Histórico do assunto
A Embrapa e outras instituições já monitoram uso e ocupação do solo há décadas. Por exemplo: o documento “Uso Agrícola dos Solos Brasileiros” aborda evolução ao longo de 30 anos. O que muda agora é a abrangência — cruzamento de novas bases, detalhamento por bioma, integração entre lavoura, pastagem e silvicultura, e o vínculo com mercados internacionais e agenda de clima.
Situação atual, tendências e projeções
Situação atual: O Brasil está em um ponto de equilíbrio — produção agropecuária significativa (31 % do território) e ao mesmo tempo uma elevada cobertura de vegetação nativa (65,6 %). Esse equilíbrio coloca o país em situação diferenciada globalmente.
Tendências:
- Intensificação da produção nas áreas já ocupadas — menos “expansão de fronteira”, mais “ganho de eficiência”.
- Crescimento de modelos integrados como ILPF (Integração Lavoura-Pecuária-Floresta) para reduzir pastagem extensiva e ampliar produtividade.
- Ampliação de mercados de serviços ambientais; cada vez mais produtores poderão monetizar reserva legal, vegetação nativa ou carbono.
- Regulação internacional e cadeias de valor exigindo certificações “sustentáveis”, rastreabilidade e dados.

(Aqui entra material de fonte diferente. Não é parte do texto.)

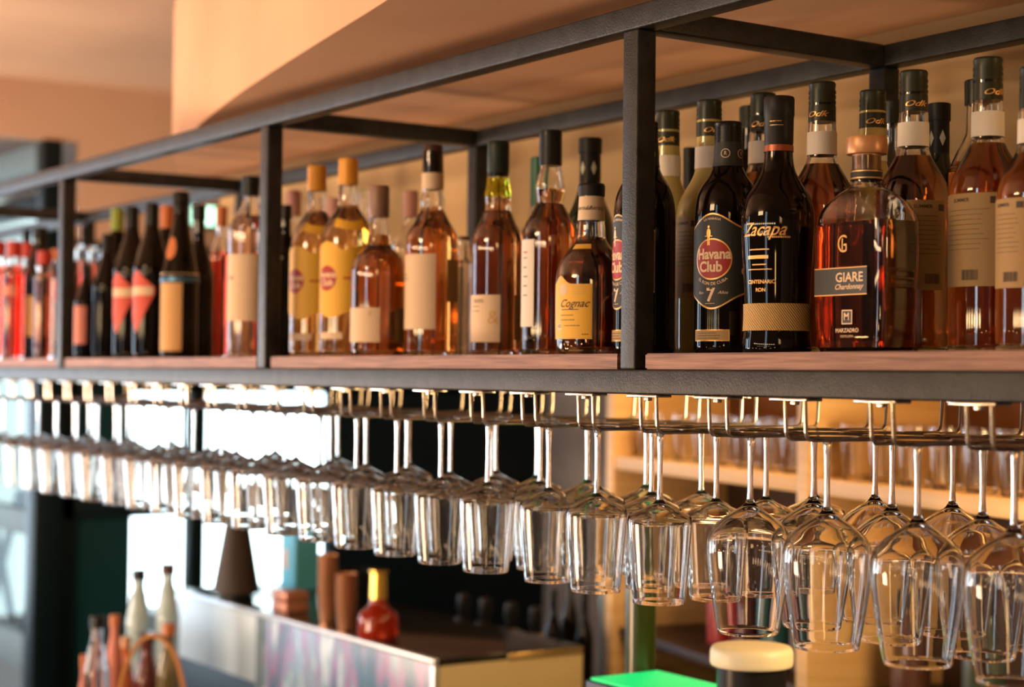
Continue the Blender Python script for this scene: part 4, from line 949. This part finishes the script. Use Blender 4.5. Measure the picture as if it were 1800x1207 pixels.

Projeções: - Em cinco a dez anos, imóveis rurais que não tiverem dados atualizados de suas áreas de reserva ambiental, vegetação nativa, e uso da terra podem enfrentar barreiras de acesso a crédito ou mercados premium.
- O Brasil poderá usar esse tipo de levantamento como vantagem competitiva — apresentar-se não apenas como “grande produtor”, mas como “grande produtor sustentável”.
- O risco é que partes do território (como o Cerrado) continuem com pressão de uso elevado, e que o equilíbrio seja fragilizado se não houver investimento em intensificação e conservação.
Conclusão
Para o produtor rural, as implicações são claras: não basta apenas “ter terra para produzir”. Será cada vez mais importante “ter terra que produz bem e que está em conformidade ambiental”. O levantamento da Embrapa mostra que o Brasil está num nível onde essa combinação é possível — e até uma vantagem. Mas a era da complacência ficou para trás. Quem planejar hoje a propriedade para alta produtividade, uso eficiente, e conformidade ambiental estará à frente de uma curva que o mercado, o crédito e o clima vão definir.